* _What you are asked to do_: Repeat every line below exactly as it reads.

## start Collected material

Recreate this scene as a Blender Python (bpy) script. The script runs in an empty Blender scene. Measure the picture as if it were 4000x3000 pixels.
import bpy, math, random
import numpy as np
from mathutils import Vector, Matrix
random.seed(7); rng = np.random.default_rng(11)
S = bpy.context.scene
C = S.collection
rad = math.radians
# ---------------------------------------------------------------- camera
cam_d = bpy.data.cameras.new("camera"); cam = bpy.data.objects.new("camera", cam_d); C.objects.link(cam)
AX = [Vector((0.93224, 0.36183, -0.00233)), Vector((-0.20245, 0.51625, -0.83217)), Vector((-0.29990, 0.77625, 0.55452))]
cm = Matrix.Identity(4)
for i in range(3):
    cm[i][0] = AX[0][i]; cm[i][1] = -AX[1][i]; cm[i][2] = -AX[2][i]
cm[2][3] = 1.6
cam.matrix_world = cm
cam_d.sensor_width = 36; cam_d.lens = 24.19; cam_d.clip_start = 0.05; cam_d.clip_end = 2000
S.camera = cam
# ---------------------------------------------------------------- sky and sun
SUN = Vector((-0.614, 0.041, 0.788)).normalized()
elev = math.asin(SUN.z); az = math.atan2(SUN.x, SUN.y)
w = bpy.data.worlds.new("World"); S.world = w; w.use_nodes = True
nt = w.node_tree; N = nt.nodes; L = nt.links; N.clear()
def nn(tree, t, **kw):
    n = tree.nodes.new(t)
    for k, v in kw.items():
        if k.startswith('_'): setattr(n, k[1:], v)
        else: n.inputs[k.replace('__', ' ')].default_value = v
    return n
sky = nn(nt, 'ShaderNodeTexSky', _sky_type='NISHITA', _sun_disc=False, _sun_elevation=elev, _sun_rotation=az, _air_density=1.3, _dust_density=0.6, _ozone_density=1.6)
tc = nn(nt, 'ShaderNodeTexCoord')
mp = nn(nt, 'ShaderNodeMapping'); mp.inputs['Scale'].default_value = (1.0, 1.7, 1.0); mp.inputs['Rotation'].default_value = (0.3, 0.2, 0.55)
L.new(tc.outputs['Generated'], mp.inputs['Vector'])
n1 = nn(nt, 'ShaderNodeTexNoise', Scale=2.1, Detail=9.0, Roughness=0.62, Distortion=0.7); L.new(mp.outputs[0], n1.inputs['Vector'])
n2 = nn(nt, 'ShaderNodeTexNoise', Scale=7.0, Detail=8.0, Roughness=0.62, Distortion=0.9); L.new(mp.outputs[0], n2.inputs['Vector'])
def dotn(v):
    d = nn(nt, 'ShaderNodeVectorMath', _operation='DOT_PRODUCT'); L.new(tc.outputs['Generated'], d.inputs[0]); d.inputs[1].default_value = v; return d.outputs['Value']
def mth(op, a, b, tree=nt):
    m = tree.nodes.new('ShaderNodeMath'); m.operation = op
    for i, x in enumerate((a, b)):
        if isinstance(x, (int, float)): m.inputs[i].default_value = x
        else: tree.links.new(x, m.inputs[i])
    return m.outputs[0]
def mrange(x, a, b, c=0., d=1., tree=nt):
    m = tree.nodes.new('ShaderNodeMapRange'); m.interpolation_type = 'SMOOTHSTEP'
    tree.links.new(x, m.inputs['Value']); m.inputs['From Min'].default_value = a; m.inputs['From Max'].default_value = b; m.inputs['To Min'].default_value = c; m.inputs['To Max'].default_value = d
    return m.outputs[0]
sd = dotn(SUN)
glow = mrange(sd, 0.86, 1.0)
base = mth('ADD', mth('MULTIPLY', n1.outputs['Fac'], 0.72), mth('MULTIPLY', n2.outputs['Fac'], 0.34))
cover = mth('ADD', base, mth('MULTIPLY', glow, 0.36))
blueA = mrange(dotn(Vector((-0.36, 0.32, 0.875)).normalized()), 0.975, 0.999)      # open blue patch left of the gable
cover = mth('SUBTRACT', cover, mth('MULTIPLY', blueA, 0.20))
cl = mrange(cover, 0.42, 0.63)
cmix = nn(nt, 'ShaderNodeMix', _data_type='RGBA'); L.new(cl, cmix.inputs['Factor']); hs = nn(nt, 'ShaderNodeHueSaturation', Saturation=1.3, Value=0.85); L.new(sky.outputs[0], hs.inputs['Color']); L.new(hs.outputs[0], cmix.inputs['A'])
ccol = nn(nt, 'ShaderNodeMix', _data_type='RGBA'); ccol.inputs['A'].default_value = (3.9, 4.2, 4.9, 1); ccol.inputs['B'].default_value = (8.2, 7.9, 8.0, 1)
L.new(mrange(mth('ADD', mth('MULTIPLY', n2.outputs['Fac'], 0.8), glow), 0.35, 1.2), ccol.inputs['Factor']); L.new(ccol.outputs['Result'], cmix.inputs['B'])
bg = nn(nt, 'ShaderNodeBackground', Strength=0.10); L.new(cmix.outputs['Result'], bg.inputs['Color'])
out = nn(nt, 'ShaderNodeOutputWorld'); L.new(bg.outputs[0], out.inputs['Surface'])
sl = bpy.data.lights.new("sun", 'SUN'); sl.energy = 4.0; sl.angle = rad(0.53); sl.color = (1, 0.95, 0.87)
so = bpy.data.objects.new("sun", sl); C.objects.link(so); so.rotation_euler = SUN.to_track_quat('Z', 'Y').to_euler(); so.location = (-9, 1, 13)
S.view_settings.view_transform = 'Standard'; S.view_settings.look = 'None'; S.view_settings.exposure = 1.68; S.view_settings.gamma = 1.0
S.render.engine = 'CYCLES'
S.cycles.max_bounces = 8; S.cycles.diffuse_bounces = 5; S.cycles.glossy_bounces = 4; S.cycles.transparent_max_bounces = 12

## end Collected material

* _Final result_:
Recreate this scene as a Blender Python (bpy) script. The script runs in an empty Blender scene. Measure the picture as if it were 4000x3000 pixels.
import bpy, math, random
import numpy as np
from mathutils import Vector, Matrix
random.seed(7); rng = np.random.default_rng(11)
S = bpy.context.scene
C = S.collection
rad = math.radians
# ---------------------------------------------------------------- camera
cam_d = bpy.data.cameras.new("camera"); cam = bpy.data.objects.new("camera", cam_d); C.objects.link(cam)
AX = [Vector((0.93224, 0.36183, -0.00233)), Vector((-0.20245, 0.51625, -0.83217)), Vector((-0.29990, 0.77625, 0.55452))]
cm = Matrix.Identity(4)
for i in range(3):
    cm[i][0] = AX[0][i]; cm[i][1] = -AX[1][i]; cm[i][2] = -AX[2][i]
cm[2][3] = 1.6
cam.matrix_world = cm
cam_d.sensor_width = 36; cam_d.lens = 24.19; cam_d.clip_start = 0.05; cam_d.clip_end = 2000
S.camera = cam
# ---------------------------------------------------------------- sky and sun
SUN = Vector((-0.614, 0.041, 0.788)).normalized()
elev = math.asin(SUN.z); az = math.atan2(SUN.x, SUN.y)
w = bpy.data.worlds.new("World"); S.world = w; w.use_nodes = True
nt = w.node_tree; N = nt.nodes; L = nt.links; N.clear()
def nn(tree, t, **kw):
    n = tree.nodes.new(t)
    for k, v in kw.items():
        if k.startswith('_'): setattr(n, k[1:], v)
        else: n.inputs[k.replace('__', ' ')].default_value = v
    return n
sky = nn(nt, 'ShaderNodeTexSky', _sky_type='NISHITA', _sun_disc=False, _sun_elevation=elev, _sun_rotation=az, _air_density=1.3, _dust_density=0.6, _ozone_density=1.6)
tc = nn(nt, 'ShaderNodeTexCoord')
mp = nn(nt, 'ShaderNodeMapping'); mp.inputs['Scale'].default_value = (1.0, 1.7, 1.0); mp.inputs['Rotation'].default_value = (0.3, 0.2, 0.55)
L.new(tc.outputs['Generated'], mp.inputs['Vector'])
n1 = nn(nt, 'ShaderNodeTexNoise', Scale=2.1, Detail=9.0, Roughness=0.62, Distortion=0.7); L.new(mp.outputs[0], n1.inputs['Vector'])
n2 = nn(nt, 'ShaderNodeTexNoise', Scale=7.0, Detail=8.0, Roughness=0.62, Distortion=0.9); L.new(mp.outputs[0], n2.inputs['Vector'])
def dotn(v):
    d = nn(nt, 'ShaderNodeVectorMath', _operation='DOT_PRODUCT'); L.new(tc.outputs['Generated'], d.inputs[0]); d.inputs[1].default_value = v; return d.outputs['Value']
def mth(op, a, b, tree=nt):
    m = tree.nodes.new('ShaderNodeMath'); m.operation = op
    for i, x in enumerate((a, b)):
        if isinstance(x, (int, float)): m.inputs[i].default_value = x
        else: tree.links.new(x, m.inputs[i])
    return m.outputs[0]
def mrange(x, a, b, c=0., d=1., tree=nt):
    m = tree.nodes.new('ShaderNodeMapRange'); m.interpolation_type = 'SMOOTHSTEP'
    tree.links.new(x, m.inputs['Value']); m.inputs['From Min'].default_value = a; m.inputs['From Max'].default_value = b; m.inputs['To Min'].default_value = c; m.inputs['To Max'].default_value = d
    return m.outputs[0]
sd = dotn(SUN)
glow = mrange(sd, 0.86, 1.0)
base = mth('ADD', mth('MULTIPLY', n1.outputs['Fac'], 0.72), mth('MULTIPLY', n2.outputs['Fac'], 0.34))
cover = mth('ADD', base, mth('MULTIPLY', glow, 0.36))
blueA = mrange(dotn(Vector((-0.36, 0.32, 0.875)).normalized()), 0.975, 0.999)      # open blue patch left of the gable
cover = mth('SUBTRACT', cover, mth('MULTIPLY', blueA, 0.20))
cl = mrange(cover, 0.42, 0.63)
cmix = nn(nt, 'ShaderNodeMix', _data_type='RGBA'); L.new(cl, cmix.inputs['Factor']); hs = nn(nt, 'ShaderNodeHueSaturation', Saturation=1.3, Value=0.85); L.new(sky.outputs[0], hs.inputs['Color']); L.new(hs.outputs[0], cmix.inputs['A'])
ccol = nn(nt, 'ShaderNodeMix', _data_type='RGBA'); ccol.inputs['A'].default_value = (3.9, 4.2, 4.9, 1); ccol.inputs['B'].default_value = (8.2, 7.9, 8.0, 1)
L.new(mrange(mth('ADD', mth('MULTIPLY', n2.outputs['Fac'], 0.8), glow), 0.35, 1.2), ccol.inputs['Factor']); L.new(ccol.outputs['Result'], cmix.inputs['B'])
bg = nn(nt, 'ShaderNodeBackground', Strength=0.10); L.new(cmix.outputs['Result'], bg.inputs['Color'])
out = nn(nt, 'ShaderNodeOutputWorld'); L.new(bg.outputs[0], out.inputs['Surface'])
sl = bpy.data.lights.new("sun", 'SUN'); sl.energy = 4.0; sl.angle = rad(0.53); sl.color = (1, 0.95, 0.87)
so = bpy.data.objects.new("sun", sl); C.objects.link(so); so.rotation_euler = SUN.to_track_quat('Z', 'Y').to_euler(); so.location = (-9, 1, 13)
S.view_settings.view_transform = 'Standard'; S.view_settings.look = 'None'; S.view_settings.exposure = 1.68; S.view_settings.gamma = 1.0
S.render.engine = 'CYCLES'
S.cycles.max_bounces = 8; S.cycles.diffuse_bounces = 5; S.cycles.glossy_bounces = 4; S.cycles.transparent_max_bounces = 12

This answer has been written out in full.